■ **EXERCISE PROMPT**
Only the lines from the top of the records below through the line containing "cam.rotation_euler = (math.pi" should be printed, exactly and without pictures.

■ **INPUT**
----------

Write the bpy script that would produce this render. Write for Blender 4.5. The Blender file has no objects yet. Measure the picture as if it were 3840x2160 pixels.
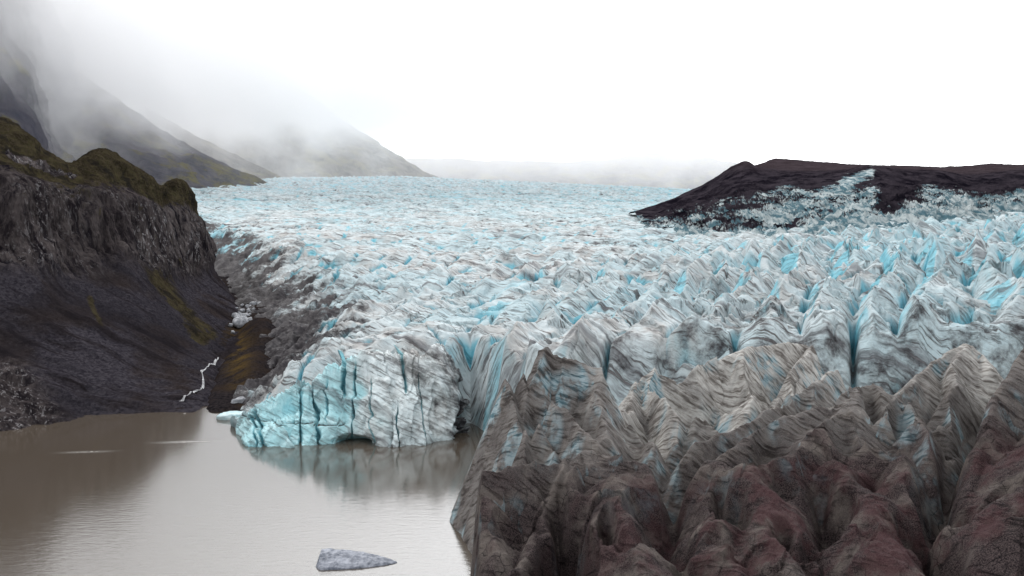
import bpy, math, random
import numpy as np
from mathutils import Vector

# ----------------------------------------------------------------- camera, sky, sun, exposure
H = 45.0                      # eye height above the lake
F = 995.0                     # focal length in pixels of a 1024 wide frame
HOR = 210.0                   # row of the true horizon
scene = bpy.context.scene
cam_data = bpy.data.cameras.new('camera')
cam = bpy.data.objects.new('camera', cam_data)
scene.collection.objects.link(cam)
scene.camera = cam
cam_data.sensor_width = 36.0
cam_data.lens = 36.0 * F / 1024.0
cam_data.clip_start = 0.5
cam_data.clip_end = 30000
PITCH = math.atan((288 - HOR) / F)
cam.location = (0, 0, H)
cam.rotation_euler = (math.pi / 2 - PITCH, 0, 0)

SUN_EL, SUN_AZ = math.radians(46), math.radians(-32)     # azimuth from +Y towards +X
world = bpy.data.worlds.new('World')
scene.world = world
world.use_nodes = True
wn, wl = world.node_tree.nodes, world.node_tree.links
for n in list(wn):
    wn.remove(n)
wout = wn.new('ShaderNodeOutputWorld')
sky = wn.new('ShaderNodeTexSky'); sky.sky_type = 'NISHITA'; sky.sun_disc = False
sky.sun_elevation = SUN_EL; sky.sun_rotation = SUN_AZ
bsky = wn.new('ShaderNodeBackground'); bsky.inputs['Strength'].default_value = 0.05
wl.new(sky.outputs[0], bsky.inputs['Color'])
# the overcast: a cloud deck, brightest where the sun stands behind it
wtc = wn.new('ShaderNodeTexCoord')
wdot = wn.new('ShaderNodeVectorMath'); wdot.operation = 'DOT_PRODUCT'
gaz, gel = math.radians(18), math.radians(17)
wdot.inputs[1].default_value = (math.sin(gaz) * math.cos(gel), math.cos(gaz) * math.cos(gel), math.sin(gel))
wl.new(wtc.outputs['Generated'], wdot.inputs[0])
wmr = wn.new('ShaderNodeMapRange'); wmr.interpolation_type = 'SMOOTHSTEP'
wmr.inputs['From Min'].default_value = 0.70; wmr.inputs['From Max'].default_value = 1.0
wmr.inputs['To Min'].default_value = 1.18; wmr.inputs['To Max'].default_value = 3.6
wl.new(wdot.outputs['Value'], wmr.inputs['Value'])
wno = wn.new('ShaderNodeTexNoise'); wno.inputs['Scale'].default_value = 2.6; wno.inputs['Detail'].default_value = 5
wmp = wn.new('ShaderNodeMapping'); wmp.inputs['Scale'].default_value = (1, 1, 3)
wl.new(wtc.outputs['Generated'], wmp.inputs['Vector']); wl.new(wmp.outputs[0], wno.inputs['Vector'])
wm2 = wn.new('ShaderNodeMapRange')
wm2.inputs['From Min'].default_value = 0.3; wm2.inputs['From Max'].default_value = 0.7
wm2.inputs['To Min'].default_value = 0.93; wm2.inputs['To Max'].default_value = 1.05
wl.new(wno.outputs['Fac'], wm2.inputs['Value'])
wmul = wn.new('ShaderNodeMath'); wmul.operation = 'MULTIPLY'
wl.new(wmr.outputs[0], wmul.inputs[0]); wl.new(wm2.outputs[0], wmul.inputs[1])
bcl = wn.new('ShaderNodeBackground'); bcl.inputs['Color'].default_value = (0.97, 0.985, 1.0, 1)
wl.new(wmul.outputs[0], bcl.inputs['Strength'])
wmix = wn.new('ShaderNodeMixShader'); wmix.inputs[0].default_value = 0.94
wl.new(bsky.outputs[0], wmix.inputs[1]); wl.new(bcl.outputs[0], wmix.inputs[2])
wl.new(wmix.outputs[0], wout.inputs['Surface'])

sun_data = bpy.data.lights.new('sun', 'SUN')
sun_data.energy = 1.4; sun_data.angle = math.radians(14); sun_data.color = (1.0, 0.97, 0.93)
sun = bpy.data.objects.new('sun', sun_data); scene.collection.objects.link(sun)
sd = Vector((math.sin(SUN_AZ) * math.cos(SUN_EL), math.cos(SUN_AZ) * math.cos(SUN_EL), math.sin(SUN_EL)))
sun.rotation_euler = sd.to_track_quat('Z', 'Y').to_euler()

scene.view_settings.view_transform = 'Standard'
scene.view_settings.look = 'None'
scene.view_settings.exposure = 0.0
scene.view_settings.gamma = 1.0
scene.view_settings.use_curve_mapping = False
cy = scene.cycles
cy.use_denoising = True
cy.max_bounces = 12; cy.diffuse_bounces = 3; cy.glossy_bounces = 2; cy.transmission_bounces = 2
cy.volume_bounces = 10; cy.transparent_max_bounces = 8
cy.caustics_reflective = False; cy.caustics_refractive = False
cy.volume_max_steps = 96

# ----------------------------------------------------------------- helpers
def W(px, py, d):
    """world point seen at pixel (px, py) whose distance ahead is d"""
    return ((px - 512.0) / F * d, d, H - (py - HOR) / F * d)

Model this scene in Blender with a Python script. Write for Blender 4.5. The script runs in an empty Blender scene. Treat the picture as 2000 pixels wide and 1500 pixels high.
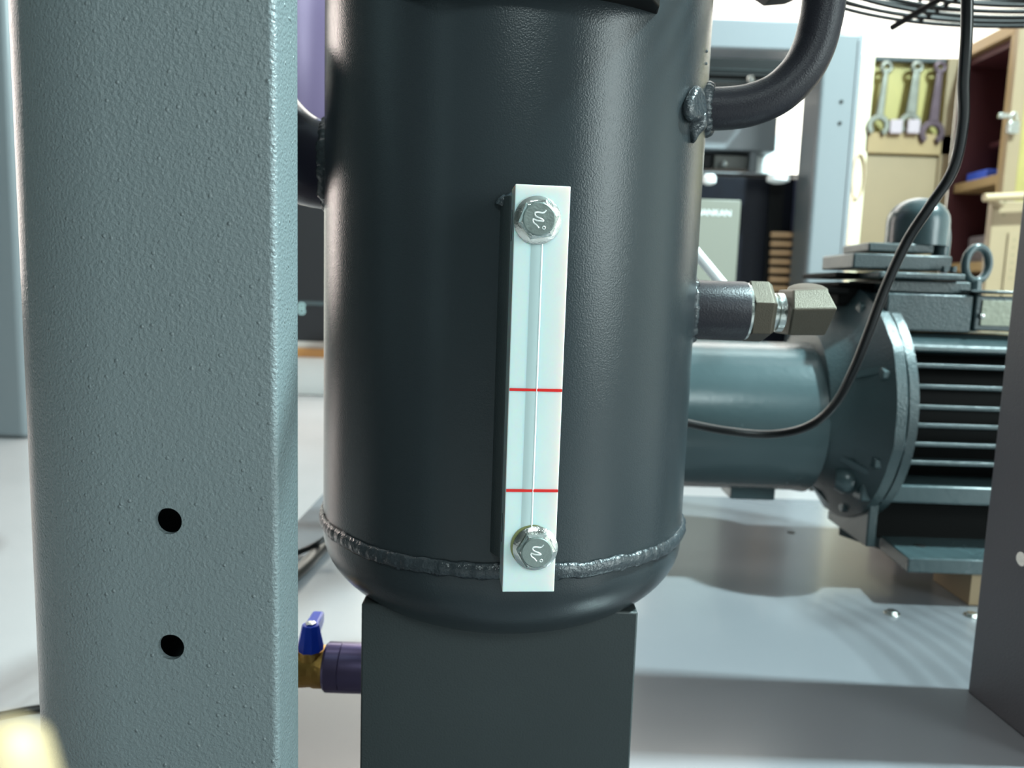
import bpy, bmesh, math, random
from mathutils import Vector, Matrix, noise
random.seed(7)
S = bpy.context.scene
COL = S.collection
pi = math.pi

# ------------------------------------------------------------------ camera
F = 1500.0
PITCH = math.radians(7.0)
ROLL = math.radians(1.9)
CAM = Vector((0, 0, .5))
fw = Vector((0, math.cos(PITCH), -math.sin(PITCH)))
r0 = Vector((1, 0, 0)); u0 = Vector((0, math.sin(PITCH), math.cos(PITCH)))
RT = r0 * math.cos(ROLL) + u0 * math.sin(ROLL)
UP = -r0 * math.sin(ROLL) + u0 * math.cos(ROLL)
cd = bpy.data.cameras.new('camera')
cam = bpy.data.objects.new('camera', cd); COL.objects.link(cam)
M3 = Matrix((RT, UP, -fw)).transposed()
cam.matrix_world = Matrix.Translation(CAM) @ M3.to_4x4()
cd.sensor_width = 36; cd.lens = 36 * F / 2000; cd.clip_start = .01; cd.clip_end = 60
cd.dof.use_dof = True; cd.dof.focus_distance = .39; cd.dof.aperture_fstop = 10.0
S.camera = cam

# ------------------------------------------------------------------ light
S.view_settings.view_transform = 'Standard'; S.view_settings.look = 'None'
S.view_settings.gamma = 1; S.view_settings.use_curve_mapping = False
S.view_settings.exposure = 0.0
W = bpy.data.worlds.new('hall_air'); S.world = W; W.use_nodes = True
bg = W.node_tree.nodes['Background']; bg.inputs[0].default_value = (.75, .9, 1, 1); bg.inputs[1].default_value = .12

def area(name, loc, tgt, sx, sy, power, col):
    d = bpy.data.lights.new(name, 'AREA'); d.shape = 'RECTANGLE'; d.size = sx; d.size_y = sy
    d.energy = power; d.color = col
    o = bpy.data.objects.new(name, d); COL.objects.link(o); o.location = loc
    o.rotation_euler = (Vector(tgt) - Vector(loc)).to_track_quat('-Z', 'Y').to_euler()
    return o
area('high_bay_lamp', (2.3, .60, 3.3), (.25, .62, .2), .12, .12, 480, (.72, .98, 1))
area('window_light_front', (2.75, -1.5, 1.3), (0, .4, .5), 1.1, 1.8, 84, (.86, 1, 1))
area('front_fill_light', (.25, -2.6, 2.5), (0, .4, .5), .9, .6, 40, (.85, 1, 1))  # unseen fill added to lift the gauge and tank fronts
area('ceiling_light_near', (1.3, 2.3, 3.3), (1.3, 2.3, 0), 1.4, .5, 22, (.84, 1, .98))
area('ceiling_light_far', (.3, 4.4, 3.3), (.3, 4.4, 0), 4.5, 2.0, 150, (1, .95, .88))
area('wall_washer', (.4, 4.9, 3.0), (.4, 6.6, 1.2), 6.0, .5, 300, (1, .97, .92))
area('window_light_left', (-3.9, 3.9, 1.5), (-.3, .6, .6), 1.6, 2.2, 125, (1, .87, .80))

# ------------------------------------------------------------------ helpers
def ray(px, py):
    return (fw * F + RT * (px - 1000) + UP * (750 - py)).normalized()
def P(px, py, Y):
    d = ray(px, py); return CAM + d * ((Y - CAM.y) / d.y)
def PZ(px, py, z):
    d = ray(px, py); return CAM + d * ((z - CAM.z) / d.z)
def hexcol(h):
    v = [int(h[i:i + 2], 16) / 255 for i in (0, 2, 4)]
    return tuple(c / 12.92 if c <= .04045 else ((c + .055) / 1.055) ** 2.4 for c in v) + (1,)
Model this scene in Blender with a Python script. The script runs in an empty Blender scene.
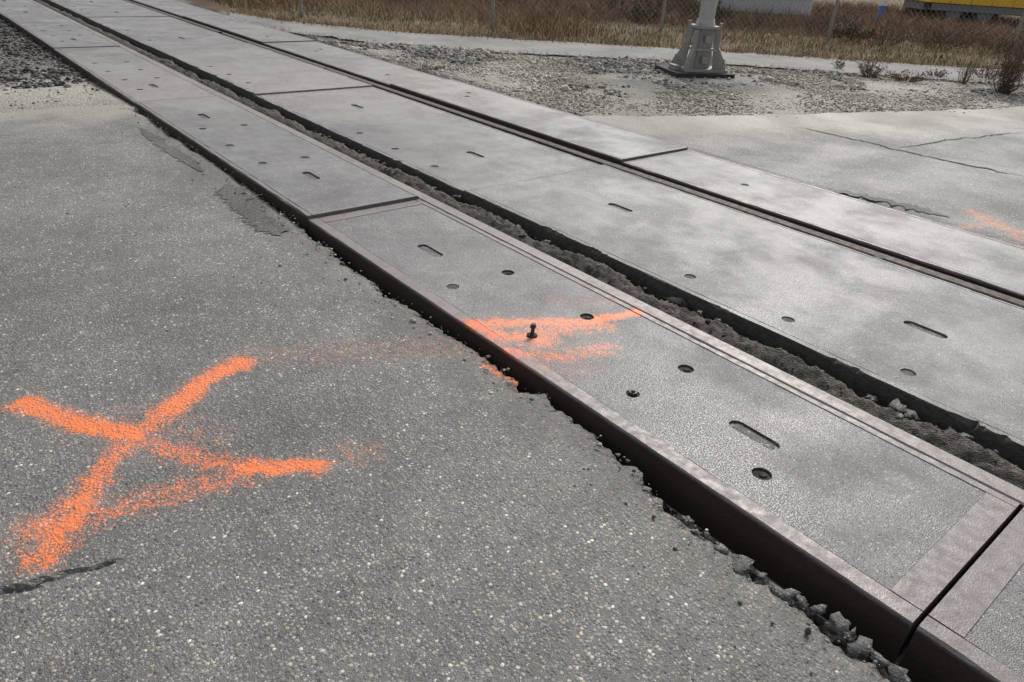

----------

■ **ANSWER FOR THIS EXERCISE**
Write the bpy script that would produce this render. Write for Blender 4.5. The Blender file has no objects yet. Measure the picture as if it were 3840x2160 pixels.
import bpy, math, random
import numpy as np
from mathutils import Vector

# ----------------------------------------------------------------- camera, sky, sun, exposure
H = 45.0                      # eye height above the lake
F = 995.0                     # focal length in pixels of a 1024 wide frame
HOR = 210.0                   # row of the true horizon
scene = bpy.context.scene
cam_data = bpy.data.cameras.new('camera')
cam = bpy.data.objects.new('camera', cam_data)
scene.collection.objects.link(cam)
scene.camera = cam
cam_data.sensor_width = 36.0
cam_data.lens = 36.0 * F / 1024.0
cam_data.clip_start = 0.5
cam_data.clip_end = 30000
PITCH = math.atan((288 - HOR) / F)
cam.location = (0, 0, H)
cam.rotation_euler = (math.pi / 2 - PITCH, 0, 0)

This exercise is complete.